Teach yourself programming in...how long?

Great article here - the premise is that all the “Teach yourself [something] in 21 days“ books which have proliferated in the past 10 years are all bogus. In fact, most skills (not just programming) take about 10 years to master.

 

3 Comments

  • Some people take things too seriously. I don't think anyone, publishers, authors or readers, has the expectation of being a Jedi master in [your programming platform here] in 21 days. It's just a clever marketing way to say, "We'll give you the basics and be as straight-forward as we can about it because you're really busy and important."

  • Does this mean that we should "JUST" start becoming masters of Windows 95? Are you also suggesting that due to the rate of change in our industry there are no experts?

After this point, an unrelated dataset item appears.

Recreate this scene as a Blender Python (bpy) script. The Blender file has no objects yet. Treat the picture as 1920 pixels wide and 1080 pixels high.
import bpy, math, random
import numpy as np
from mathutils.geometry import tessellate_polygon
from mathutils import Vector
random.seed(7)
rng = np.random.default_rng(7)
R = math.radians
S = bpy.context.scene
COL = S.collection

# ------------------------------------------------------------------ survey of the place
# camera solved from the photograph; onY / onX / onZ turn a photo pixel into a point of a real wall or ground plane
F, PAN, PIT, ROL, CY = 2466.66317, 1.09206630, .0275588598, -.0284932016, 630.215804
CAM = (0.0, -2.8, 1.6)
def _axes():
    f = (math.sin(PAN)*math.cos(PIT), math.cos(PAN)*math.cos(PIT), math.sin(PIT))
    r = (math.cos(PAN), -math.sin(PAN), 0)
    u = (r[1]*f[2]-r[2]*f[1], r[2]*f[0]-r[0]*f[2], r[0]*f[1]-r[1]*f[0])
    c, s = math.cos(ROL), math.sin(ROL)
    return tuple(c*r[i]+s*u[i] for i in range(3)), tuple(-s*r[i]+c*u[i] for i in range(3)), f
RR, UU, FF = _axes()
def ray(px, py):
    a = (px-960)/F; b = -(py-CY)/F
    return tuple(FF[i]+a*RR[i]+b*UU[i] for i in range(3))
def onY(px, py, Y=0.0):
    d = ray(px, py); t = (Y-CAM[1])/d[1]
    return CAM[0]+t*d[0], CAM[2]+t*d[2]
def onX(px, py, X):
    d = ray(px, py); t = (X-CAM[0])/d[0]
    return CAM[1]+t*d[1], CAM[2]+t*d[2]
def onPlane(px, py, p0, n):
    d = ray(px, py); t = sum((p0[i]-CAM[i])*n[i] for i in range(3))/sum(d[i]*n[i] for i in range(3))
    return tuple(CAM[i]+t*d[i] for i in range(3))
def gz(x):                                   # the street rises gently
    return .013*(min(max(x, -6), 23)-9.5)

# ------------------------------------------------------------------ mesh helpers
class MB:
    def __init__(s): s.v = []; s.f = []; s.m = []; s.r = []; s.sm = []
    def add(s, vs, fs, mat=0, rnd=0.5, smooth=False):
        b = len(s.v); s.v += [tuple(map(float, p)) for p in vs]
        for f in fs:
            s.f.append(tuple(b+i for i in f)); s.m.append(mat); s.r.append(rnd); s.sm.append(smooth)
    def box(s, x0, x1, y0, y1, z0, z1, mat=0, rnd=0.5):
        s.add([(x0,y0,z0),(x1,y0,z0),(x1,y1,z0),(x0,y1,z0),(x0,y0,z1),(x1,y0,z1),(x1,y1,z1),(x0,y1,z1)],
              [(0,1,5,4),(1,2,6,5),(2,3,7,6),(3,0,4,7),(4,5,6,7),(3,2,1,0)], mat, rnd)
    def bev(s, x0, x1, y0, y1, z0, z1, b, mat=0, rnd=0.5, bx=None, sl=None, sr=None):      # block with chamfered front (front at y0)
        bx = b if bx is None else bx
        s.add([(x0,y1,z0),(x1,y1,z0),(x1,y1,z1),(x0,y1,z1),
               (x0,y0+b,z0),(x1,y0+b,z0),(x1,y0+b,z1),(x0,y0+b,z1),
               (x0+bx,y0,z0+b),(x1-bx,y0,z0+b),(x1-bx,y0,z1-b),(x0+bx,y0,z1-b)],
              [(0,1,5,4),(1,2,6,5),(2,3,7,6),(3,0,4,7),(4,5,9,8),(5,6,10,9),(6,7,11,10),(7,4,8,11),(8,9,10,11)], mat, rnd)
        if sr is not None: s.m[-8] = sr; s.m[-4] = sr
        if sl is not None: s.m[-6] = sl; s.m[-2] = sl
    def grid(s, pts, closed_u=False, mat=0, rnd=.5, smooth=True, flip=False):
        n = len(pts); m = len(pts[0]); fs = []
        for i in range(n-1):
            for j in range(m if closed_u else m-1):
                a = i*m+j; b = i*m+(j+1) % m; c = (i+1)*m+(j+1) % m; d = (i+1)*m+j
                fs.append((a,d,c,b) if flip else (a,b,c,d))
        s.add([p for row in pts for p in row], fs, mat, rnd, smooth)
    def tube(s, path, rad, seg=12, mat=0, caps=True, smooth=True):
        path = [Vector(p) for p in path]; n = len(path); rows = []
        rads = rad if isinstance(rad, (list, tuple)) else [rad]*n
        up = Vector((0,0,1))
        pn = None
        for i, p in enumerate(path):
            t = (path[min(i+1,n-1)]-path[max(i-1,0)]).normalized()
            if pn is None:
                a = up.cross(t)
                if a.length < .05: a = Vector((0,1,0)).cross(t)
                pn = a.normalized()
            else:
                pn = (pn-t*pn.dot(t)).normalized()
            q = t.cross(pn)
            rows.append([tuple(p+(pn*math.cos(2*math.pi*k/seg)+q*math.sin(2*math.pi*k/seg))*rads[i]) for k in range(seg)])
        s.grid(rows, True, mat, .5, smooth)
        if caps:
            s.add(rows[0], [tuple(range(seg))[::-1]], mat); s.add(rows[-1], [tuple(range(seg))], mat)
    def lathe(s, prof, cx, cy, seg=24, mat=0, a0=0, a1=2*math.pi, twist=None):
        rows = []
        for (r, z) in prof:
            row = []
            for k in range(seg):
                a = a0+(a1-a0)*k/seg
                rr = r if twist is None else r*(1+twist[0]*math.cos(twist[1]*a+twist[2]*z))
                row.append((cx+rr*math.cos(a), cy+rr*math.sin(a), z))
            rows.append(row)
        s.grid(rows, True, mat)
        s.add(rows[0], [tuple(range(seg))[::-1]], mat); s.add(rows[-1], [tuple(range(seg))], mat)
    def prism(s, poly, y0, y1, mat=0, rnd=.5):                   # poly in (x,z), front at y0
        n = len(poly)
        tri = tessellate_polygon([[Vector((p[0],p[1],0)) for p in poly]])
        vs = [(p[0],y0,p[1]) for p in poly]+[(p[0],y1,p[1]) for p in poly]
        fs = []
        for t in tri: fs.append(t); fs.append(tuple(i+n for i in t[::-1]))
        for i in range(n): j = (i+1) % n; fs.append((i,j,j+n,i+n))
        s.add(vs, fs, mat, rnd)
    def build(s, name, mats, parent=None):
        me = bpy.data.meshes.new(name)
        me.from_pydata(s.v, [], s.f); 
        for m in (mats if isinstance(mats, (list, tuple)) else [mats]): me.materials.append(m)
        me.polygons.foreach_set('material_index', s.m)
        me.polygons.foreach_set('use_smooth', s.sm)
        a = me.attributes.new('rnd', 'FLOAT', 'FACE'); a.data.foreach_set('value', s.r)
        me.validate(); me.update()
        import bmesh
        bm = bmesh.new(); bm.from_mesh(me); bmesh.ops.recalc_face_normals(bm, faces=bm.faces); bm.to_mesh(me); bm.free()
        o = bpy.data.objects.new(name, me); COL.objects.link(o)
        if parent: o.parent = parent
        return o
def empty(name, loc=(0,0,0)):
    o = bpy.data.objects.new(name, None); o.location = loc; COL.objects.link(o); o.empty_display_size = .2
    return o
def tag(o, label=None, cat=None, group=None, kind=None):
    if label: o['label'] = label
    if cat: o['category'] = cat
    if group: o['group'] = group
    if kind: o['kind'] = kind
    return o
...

    I've read that if you take One hour per week to study a subject you will become an expert in 4 years. Along that line - if you take 10 hours a week (probably about average for most type A personalities) then you can achieve the same goal in about 5 months. What I think needs to be quantified is what in fact you are teachning yourself in 21 days. If you are teaching yourself the fundamanetals of something (the very basics of C# for example) - this "may" be achievable provided that within that 21 days you spend at least 1 hour per day.



    I don't think I've ever seen "Become an EXPERT .NET Architect from Scratch" in 21 days before.



    Just my 2cents

  • This is how I would go about it:



    You spent an hour a day studying programming for 21 days? Great. You put in 21 HOURS, not DAYS. And that's less than a day's workload.



    (If you do the math, you'll be spending 21th day's worth of studying on your 441st day of studying, if you keep the one-hour-a-day regime. And that 441 days don't count the holidays and sundays. If you were to add these in, it's probably going to take at least 2 years.)